RECORDED DATA —
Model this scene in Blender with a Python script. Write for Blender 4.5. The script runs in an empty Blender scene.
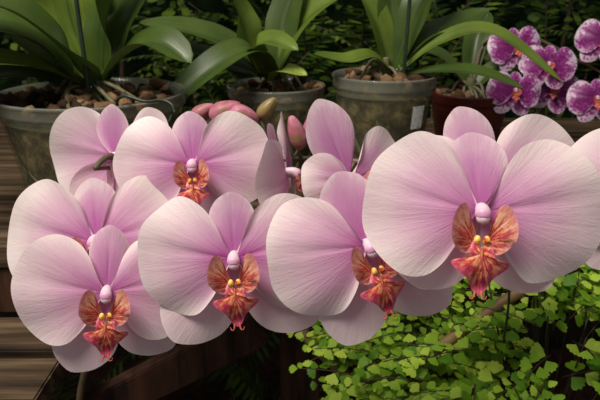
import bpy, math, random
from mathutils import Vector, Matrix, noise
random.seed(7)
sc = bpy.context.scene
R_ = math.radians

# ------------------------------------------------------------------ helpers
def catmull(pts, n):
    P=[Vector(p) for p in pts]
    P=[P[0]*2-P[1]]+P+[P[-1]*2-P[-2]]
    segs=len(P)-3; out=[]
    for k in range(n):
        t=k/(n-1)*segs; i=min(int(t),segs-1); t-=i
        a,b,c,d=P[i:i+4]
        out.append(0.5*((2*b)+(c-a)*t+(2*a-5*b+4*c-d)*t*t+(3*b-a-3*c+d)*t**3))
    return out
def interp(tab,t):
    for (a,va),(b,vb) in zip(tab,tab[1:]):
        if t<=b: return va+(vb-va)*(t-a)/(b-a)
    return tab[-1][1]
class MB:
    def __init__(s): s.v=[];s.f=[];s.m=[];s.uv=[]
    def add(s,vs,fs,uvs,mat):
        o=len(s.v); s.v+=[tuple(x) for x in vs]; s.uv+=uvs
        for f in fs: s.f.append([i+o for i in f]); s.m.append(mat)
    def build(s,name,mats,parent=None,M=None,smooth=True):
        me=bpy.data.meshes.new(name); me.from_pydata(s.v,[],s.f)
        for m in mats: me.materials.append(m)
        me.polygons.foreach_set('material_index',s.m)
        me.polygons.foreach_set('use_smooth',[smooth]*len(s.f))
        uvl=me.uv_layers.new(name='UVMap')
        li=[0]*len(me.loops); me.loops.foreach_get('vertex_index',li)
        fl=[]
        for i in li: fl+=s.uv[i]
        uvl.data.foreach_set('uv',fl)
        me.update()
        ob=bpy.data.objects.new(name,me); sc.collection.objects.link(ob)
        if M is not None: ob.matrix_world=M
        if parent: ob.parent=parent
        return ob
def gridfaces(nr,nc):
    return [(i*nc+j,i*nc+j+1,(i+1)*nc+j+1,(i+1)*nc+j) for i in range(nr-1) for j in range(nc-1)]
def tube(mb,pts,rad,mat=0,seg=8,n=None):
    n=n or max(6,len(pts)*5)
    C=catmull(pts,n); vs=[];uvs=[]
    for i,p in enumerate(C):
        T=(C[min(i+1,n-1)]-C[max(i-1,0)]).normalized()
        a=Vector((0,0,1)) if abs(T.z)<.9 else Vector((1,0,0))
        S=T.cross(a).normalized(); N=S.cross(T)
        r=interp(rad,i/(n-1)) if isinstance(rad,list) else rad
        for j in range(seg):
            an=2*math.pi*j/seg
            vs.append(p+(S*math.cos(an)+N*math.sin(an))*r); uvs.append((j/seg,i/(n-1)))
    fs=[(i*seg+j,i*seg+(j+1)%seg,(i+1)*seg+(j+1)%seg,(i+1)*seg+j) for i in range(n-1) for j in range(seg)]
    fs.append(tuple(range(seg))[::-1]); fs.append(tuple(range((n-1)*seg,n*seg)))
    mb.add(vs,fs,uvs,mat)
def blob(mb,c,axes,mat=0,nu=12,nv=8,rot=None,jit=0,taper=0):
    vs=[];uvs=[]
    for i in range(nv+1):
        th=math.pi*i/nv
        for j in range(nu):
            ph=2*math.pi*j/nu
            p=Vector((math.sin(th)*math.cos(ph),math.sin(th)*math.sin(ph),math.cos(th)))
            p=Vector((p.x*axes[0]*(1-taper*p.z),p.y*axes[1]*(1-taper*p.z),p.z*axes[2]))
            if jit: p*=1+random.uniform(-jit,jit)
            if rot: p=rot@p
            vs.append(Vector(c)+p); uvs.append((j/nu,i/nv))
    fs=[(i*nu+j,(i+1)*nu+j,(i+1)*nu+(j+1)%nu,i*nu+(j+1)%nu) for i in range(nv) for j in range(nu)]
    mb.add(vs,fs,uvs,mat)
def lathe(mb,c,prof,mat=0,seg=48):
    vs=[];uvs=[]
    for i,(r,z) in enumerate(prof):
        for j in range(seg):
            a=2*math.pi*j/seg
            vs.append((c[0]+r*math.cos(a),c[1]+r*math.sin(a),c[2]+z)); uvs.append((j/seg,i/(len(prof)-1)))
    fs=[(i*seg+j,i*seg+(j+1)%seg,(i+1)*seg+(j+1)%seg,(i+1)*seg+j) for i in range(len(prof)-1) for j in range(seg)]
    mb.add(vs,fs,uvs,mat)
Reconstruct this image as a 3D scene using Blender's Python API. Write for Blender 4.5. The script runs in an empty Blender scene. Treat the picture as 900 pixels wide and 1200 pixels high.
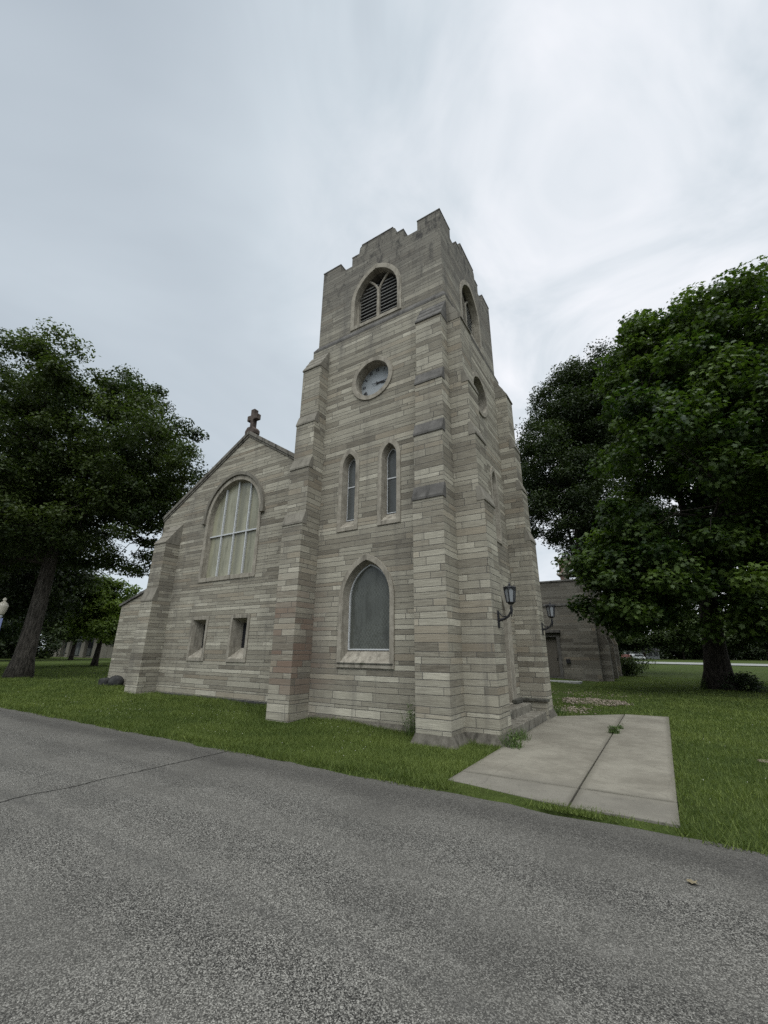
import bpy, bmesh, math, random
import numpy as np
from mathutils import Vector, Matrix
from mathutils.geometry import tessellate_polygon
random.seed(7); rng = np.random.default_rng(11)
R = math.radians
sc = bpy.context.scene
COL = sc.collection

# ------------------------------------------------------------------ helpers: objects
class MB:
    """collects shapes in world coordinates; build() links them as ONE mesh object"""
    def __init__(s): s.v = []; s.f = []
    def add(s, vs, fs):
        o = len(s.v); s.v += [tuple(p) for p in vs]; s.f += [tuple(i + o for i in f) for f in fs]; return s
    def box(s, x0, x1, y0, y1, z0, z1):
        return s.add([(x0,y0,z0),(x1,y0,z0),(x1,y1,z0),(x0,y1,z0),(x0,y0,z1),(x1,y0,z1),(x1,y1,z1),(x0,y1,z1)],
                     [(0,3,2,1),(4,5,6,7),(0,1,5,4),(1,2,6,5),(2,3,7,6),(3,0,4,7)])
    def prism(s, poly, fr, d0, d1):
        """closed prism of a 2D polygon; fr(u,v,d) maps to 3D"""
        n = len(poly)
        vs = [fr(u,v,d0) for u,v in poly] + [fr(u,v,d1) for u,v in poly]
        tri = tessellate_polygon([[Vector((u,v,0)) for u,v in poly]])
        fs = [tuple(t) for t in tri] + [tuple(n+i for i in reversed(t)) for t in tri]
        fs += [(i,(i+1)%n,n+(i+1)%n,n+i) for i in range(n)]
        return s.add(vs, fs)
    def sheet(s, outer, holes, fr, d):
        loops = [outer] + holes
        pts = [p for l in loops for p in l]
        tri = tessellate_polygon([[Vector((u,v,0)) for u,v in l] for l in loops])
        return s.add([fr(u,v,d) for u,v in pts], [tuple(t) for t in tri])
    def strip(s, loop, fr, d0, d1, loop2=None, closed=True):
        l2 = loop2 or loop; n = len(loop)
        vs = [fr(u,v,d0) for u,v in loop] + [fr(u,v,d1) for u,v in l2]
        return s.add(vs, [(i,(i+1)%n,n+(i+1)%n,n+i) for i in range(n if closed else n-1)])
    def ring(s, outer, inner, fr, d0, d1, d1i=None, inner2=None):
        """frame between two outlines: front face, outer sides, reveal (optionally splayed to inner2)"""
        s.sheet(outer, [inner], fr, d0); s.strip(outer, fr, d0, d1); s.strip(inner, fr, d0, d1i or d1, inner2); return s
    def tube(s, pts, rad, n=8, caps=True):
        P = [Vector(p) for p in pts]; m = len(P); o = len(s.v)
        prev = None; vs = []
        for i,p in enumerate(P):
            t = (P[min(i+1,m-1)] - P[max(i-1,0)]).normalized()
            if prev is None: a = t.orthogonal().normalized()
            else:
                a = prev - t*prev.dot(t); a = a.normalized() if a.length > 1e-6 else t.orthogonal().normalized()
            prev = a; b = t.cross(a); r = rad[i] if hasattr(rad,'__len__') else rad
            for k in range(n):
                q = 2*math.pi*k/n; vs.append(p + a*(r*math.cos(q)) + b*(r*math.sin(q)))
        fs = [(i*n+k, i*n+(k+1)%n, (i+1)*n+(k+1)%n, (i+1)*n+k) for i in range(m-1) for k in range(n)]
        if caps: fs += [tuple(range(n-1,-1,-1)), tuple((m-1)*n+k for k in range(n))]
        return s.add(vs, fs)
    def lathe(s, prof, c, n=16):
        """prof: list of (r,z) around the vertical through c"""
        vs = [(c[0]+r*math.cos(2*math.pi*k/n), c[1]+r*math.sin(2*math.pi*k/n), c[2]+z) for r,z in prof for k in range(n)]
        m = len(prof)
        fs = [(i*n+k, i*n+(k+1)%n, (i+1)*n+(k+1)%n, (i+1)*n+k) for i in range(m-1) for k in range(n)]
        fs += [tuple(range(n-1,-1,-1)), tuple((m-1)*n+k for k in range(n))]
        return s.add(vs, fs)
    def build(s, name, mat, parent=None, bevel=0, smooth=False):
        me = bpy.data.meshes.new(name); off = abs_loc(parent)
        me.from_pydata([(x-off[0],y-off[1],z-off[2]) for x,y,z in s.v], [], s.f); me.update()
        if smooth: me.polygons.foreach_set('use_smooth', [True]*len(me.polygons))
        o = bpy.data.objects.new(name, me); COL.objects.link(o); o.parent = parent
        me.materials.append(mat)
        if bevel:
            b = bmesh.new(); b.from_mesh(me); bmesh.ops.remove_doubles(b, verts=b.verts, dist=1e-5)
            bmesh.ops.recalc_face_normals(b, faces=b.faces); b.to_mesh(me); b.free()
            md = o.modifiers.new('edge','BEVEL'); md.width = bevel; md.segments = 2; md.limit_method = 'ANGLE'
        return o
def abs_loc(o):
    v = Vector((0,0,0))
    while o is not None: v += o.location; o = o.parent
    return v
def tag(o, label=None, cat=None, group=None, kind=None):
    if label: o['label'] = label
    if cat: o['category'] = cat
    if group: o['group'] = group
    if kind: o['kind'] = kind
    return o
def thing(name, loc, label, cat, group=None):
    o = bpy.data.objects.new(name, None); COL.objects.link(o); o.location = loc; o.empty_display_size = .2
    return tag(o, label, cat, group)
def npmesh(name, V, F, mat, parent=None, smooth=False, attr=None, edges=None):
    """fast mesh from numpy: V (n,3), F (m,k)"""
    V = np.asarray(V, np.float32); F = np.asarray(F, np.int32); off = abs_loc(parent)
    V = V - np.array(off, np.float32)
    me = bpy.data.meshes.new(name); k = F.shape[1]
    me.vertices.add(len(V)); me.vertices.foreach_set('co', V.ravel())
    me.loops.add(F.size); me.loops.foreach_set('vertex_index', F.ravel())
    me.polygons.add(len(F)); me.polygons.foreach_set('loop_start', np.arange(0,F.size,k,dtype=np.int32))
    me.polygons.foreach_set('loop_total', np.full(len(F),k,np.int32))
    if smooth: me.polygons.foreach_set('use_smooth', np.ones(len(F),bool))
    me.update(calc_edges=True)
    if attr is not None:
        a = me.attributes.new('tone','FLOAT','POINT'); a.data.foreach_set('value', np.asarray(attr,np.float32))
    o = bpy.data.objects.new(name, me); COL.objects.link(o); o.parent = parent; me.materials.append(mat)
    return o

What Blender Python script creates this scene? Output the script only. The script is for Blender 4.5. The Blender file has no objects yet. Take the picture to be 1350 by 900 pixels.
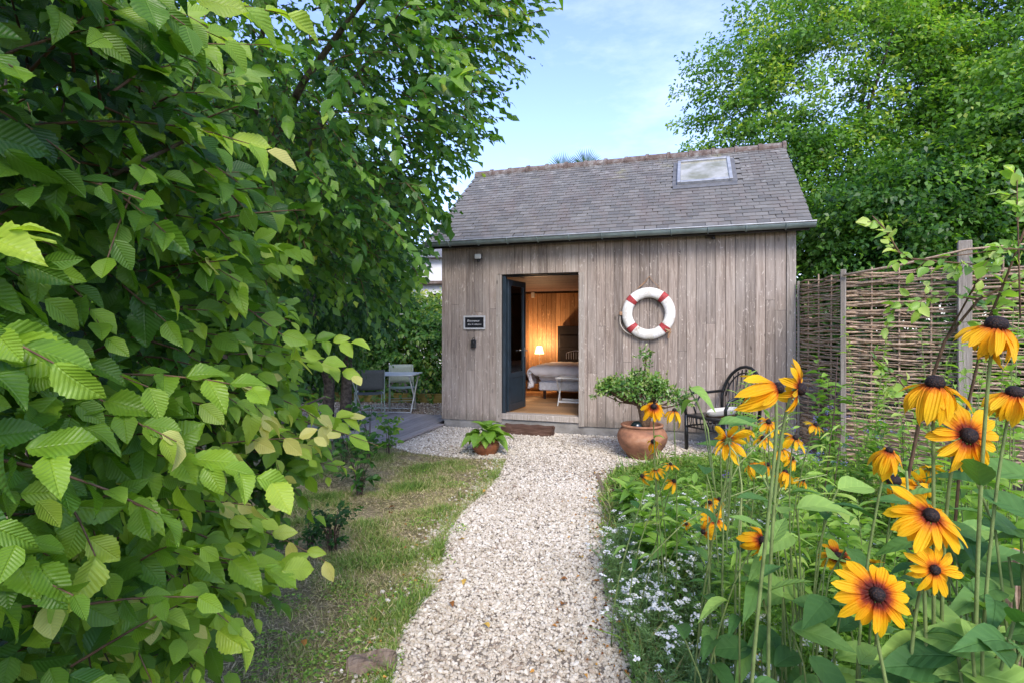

TASK DESCRIPTION — Repeat the listing above from its first line through the line that contains "R_ = math.radians", both included, and nothing more. Drop the pictures.

WORKED ANSWER —
Model this scene in Blender with a Python script. Write for Blender 4.5. The script runs in an empty Blender scene.
import bpy, math, random
from mathutils import Vector, Matrix, noise
random.seed(7)
sc = bpy.context.scene
R_ = math.radians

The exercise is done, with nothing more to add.